* _What the task requires_:
Can you output the records below exactly as they are written?

--------------------------------------------------

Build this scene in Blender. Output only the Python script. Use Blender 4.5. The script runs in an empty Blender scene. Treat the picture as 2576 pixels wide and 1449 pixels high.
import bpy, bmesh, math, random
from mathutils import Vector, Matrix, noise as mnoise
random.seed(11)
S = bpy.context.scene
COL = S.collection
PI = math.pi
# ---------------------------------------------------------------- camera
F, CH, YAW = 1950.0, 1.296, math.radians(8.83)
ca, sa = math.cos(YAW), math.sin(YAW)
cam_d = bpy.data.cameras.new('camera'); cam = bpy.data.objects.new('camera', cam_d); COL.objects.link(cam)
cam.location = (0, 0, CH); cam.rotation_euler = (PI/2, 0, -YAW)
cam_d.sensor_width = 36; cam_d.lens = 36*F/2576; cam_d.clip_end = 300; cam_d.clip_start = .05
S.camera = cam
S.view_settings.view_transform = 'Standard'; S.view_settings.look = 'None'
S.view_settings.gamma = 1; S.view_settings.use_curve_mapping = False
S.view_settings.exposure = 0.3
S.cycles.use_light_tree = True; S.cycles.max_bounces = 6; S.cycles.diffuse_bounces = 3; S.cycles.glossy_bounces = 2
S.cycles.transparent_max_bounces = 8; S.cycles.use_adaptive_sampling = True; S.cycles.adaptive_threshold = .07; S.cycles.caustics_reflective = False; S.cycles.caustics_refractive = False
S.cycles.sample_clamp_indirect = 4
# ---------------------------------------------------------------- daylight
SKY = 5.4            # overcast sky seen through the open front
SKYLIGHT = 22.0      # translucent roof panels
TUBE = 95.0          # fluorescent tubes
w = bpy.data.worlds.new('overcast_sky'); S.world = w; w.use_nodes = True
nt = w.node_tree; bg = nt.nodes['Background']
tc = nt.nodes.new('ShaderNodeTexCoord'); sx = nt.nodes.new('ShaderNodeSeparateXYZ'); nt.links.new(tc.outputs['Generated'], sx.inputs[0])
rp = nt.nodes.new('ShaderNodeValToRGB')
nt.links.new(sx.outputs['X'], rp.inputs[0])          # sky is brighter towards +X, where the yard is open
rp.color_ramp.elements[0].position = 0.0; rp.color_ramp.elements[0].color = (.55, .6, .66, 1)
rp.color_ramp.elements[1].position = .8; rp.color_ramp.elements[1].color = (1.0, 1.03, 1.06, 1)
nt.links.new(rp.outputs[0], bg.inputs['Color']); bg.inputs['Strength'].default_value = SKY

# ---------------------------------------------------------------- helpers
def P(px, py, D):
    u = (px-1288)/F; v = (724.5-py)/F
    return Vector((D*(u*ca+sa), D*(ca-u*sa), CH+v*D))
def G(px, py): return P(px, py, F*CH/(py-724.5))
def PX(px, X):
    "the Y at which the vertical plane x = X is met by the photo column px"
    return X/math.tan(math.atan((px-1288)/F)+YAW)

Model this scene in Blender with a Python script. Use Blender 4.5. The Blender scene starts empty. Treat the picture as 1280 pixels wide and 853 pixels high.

--------------------------------------------------

* _Written response_:
Build this scene in Blender. Output only the Python script. Use Blender 4.5. The script runs in an empty Blender scene. Treat the picture as 2576 pixels wide and 1449 pixels high.
import bpy, bmesh, math, random
from mathutils import Vector, Matrix, noise as mnoise
random.seed(11)
S = bpy.context.scene
COL = S.collection
PI = math.pi
# ---------------------------------------------------------------- camera
F, CH, YAW = 1950.0, 1.296, math.radians(8.83)
ca, sa = math.cos(YAW), math.sin(YAW)
cam_d = bpy.data.cameras.new('camera'); cam = bpy.data.objects.new('camera', cam_d); COL.objects.link(cam)
cam.location = (0, 0, CH); cam.rotation_euler = (PI/2, 0, -YAW)
cam_d.sensor_width = 36; cam_d.lens = 36*F/2576; cam_d.clip_end = 300; cam_d.clip_start = .05
S.camera = cam
S.view_settings.view_transform = 'Standard'; S.view_settings.look = 'None'
S.view_settings.gamma = 1; S.view_settings.use_curve_mapping = False
S.view_settings.exposure = 0.3
S.cycles.use_light_tree = True; S.cycles.max_bounces = 6; S.cycles.diffuse_bounces = 3; S.cycles.glossy_bounces = 2
S.cycles.transparent_max_bounces = 8; S.cycles.use_adaptive_sampling = True; S.cycles.adaptive_threshold = .07; S.cycles.caustics_reflective = False; S.cycles.caustics_refractive = False
S.cycles.sample_clamp_indirect = 4
# ---------------------------------------------------------------- daylight
SKY = 5.4            # overcast sky seen through the open front
SKYLIGHT = 22.0      # translucent roof panels
TUBE = 95.0          # fluorescent tubes
w = bpy.data.worlds.new('overcast_sky'); S.world = w; w.use_nodes = True
nt = w.node_tree; bg = nt.nodes['Background']
tc = nt.nodes.new('ShaderNodeTexCoord'); sx = nt.nodes.new('ShaderNodeSeparateXYZ'); nt.links.new(tc.outputs['Generated'], sx.inputs[0])
rp = nt.nodes.new('ShaderNodeValToRGB')
nt.links.new(sx.outputs['X'], rp.inputs[0])          # sky is brighter towards +X, where the yard is open
rp.color_ramp.elements[0].position = 0.0; rp.color_ramp.elements[0].color = (.55, .6, .66, 1)
rp.color_ramp.elements[1].position = .8; rp.color_ramp.elements[1].color = (1.0, 1.03, 1.06, 1)
nt.links.new(rp.outputs[0], bg.inputs['Color']); bg.inputs['Strength'].default_value = SKY

# ---------------------------------------------------------------- helpers
def P(px, py, D):
    u = (px-1288)/F; v = (724.5-py)/F
    return Vector((D*(u*ca+sa), D*(ca-u*sa), CH+v*D))
def G(px, py): return P(px, py, F*CH/(py-724.5))
def PX(px, X):
    "the Y at which the vertical plane x = X is met by the photo column px"
    return X/math.tan(math.atan((px-1288)/F)+YAW)

Model this scene in Blender with a Python script. Use Blender 4.5. The Blender scene starts empty. Treat the picture as 1280 pixels wide and 853 pixels high.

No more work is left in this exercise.